UK politics haven’t affected them too much yet, but I fear what may arise in the future. UKIP could succeed in banning immigration for years, or ethnic tensions could take a nasty turn, and then what would happen to these kids and their parents? I don’t know what they would do if they had to leave yet another country, or where they would go. Life would not be better for them if they had to return to their home country, their children would never know stability. The lives of these immigrants already seem so fragile; one change in income or housing might put them on the streets, and stricter immigration laws could further deplete their resources.

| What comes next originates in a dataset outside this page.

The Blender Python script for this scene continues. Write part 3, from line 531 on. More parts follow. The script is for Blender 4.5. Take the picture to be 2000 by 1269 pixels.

On my last day at Cardinal Hume, I chatted for a bit with Latifah after lunch. When it was time for them to go, she instructed Anfal to give me a hug; I knelt down and the little girl with frizzy pigtails gave me the whimsical and clumsy embrace of a child, her mischievous smile still present. I stood up, and Latifah opened her arms. I wasn’t expecting a hug from her, but was moved by this sweet gesture. After a few seconds I tried to pull away, give Latifah my thanks for her kindness, but she only pulled me in again for a tighter embrace.